Não é a toa que a personagem principal de “Linha de passe” é a diarista Cleuza (interpretada por Sandra Corveloni), de 42 anos, mãe de quatro filhos e grávida do quinto, que torce fielmente pelo clube Corínthians. O futebol do filme não se desenrola no campo, mas sim na vida cotidiana. É como se o jogo ou o culto fossem metáforas desgastadas da vida, apenas espetáculos catárticos. O verdadeiro futebol de “Linha de passe” vem nos dribles feitos no trânsito da metrópole pelo motoboy Dênis, filho mais velho. Ou na busca obstinada de Reginaldo, o filho mais novo que procura o pai que nunca conheceu. Ou no “craque” Dário, filho que está prestes a completar 18 anos, estando excluído tanto do futebol quanto do mercado de trabalho. Ou no evangélico Dinho, também filho de Cleuza, que hesita em sua fé mas tenta seguir a impossível linha, num caminhar frenético.

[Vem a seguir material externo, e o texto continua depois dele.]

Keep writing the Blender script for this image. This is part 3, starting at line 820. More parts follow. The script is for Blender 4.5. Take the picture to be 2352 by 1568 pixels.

“Linha de passe” é mais um retrato profundo do Brasil pelas lentes de Walter Salles, dessa vez dividindo com Daniela Thomas o olhar sobre um país marcado pelas contradições de uma modernidade conservadora, numa metrópole como São Paulo. Longe de ter uma estética roliúdiana ou de um melodrama televisivo comum, o filme inspira-se primordialmente num gesto documental, como se num precioso momento a ficção conseguisse de maneira estranha tocar e nos mostrar uma significativa parte de nossa difícil realidade.